İstanbul Aydın Üniversitesi Dr. Öğretim Üyesi, Meteoroloji Mühendisi Güven Özdemir ise Marmara Bölgesinin geçen yıl yağışsız bir dönem geçirdiğini söyledi.
Yağışların azalmasıyla 5 aylık bir su açığının oluştuğunu belirten Özdemir, "Barajlardaki su seviyesi yüzde 30 civarında. 19 Ocak tarihi baz alındığında son 10 yılın en düşük seviyelerine ulaşıyor gibiyiz." diye konuştu.
Özdemir, global olarak sıcaklık artışlarıyla kuraklığın yaşandığını anlatarak, şöyle devam etti:
"Yağışların yağmaması sebebi, yüksek basınç sistemlerinin ülkemiz üzerinde eylül ayından beri çok uzun süre kalması. Arada gelen alçak basınç sistemleri İtalya ve Yunanistan üzerinde etkili olduktan sonra maalesef ya balkanlar üzerinde yada Akdeniz'in güneyine doğru inerek etkisini bize gösteremedi. Uzun süredir bir lodos etkisindeyiz. Bütün bu durumlar yağışların Marmara Bölgesi özelinde normaline göre aralıkta yüzde 44 azalmasına neden oldu. Bazı barajlarda su seviyesi yüzde 4-5'e kadar düştü. Önümüzdeki dönemde yağış almamız lazım."
"Su için kriz yönetimi oluşturmamız lazım"
Ocak ayında da beklenen yağışlarını gelmediğini hatırlatan Özdemir, bu durumun tarıma etkisinin olumsuz olabileceğini dile getirdi.
Özdemir, yağışların azalması sebebiyle önlem alınmasının önemli olduğunu vurgulayarak, şunları kaydetti:
"Muhakkak önlem almamız, iyi tedbirler almamız lazım, su için kriz yönetimi oluşturmamız lazım.
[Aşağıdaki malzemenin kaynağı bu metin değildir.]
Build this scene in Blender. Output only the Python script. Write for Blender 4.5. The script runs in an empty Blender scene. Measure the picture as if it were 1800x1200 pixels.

Biraz geç kalınıyor gibi geliyor bana. Bunu her bölge için ayrı ayrı yapmak lazım ve tedbirleri genişletmek lazım. Barajlarda kurumalar, su azalmasının yanı sıra Sapanca Gölü'nde büyük çekilme var. Çünkü beslenemiyor. Buradan alınan sanayi suları var ise kesinlikle artık kullanılmaması gerekiyor. Çünkü Sapanca Gölü'nden Yuvacık Barajı'na aktarma yapılıyor. İçme suyu havzalarımızı çok iyi kullanmamız ve sudan iyi yararlanmamız gerekiyor."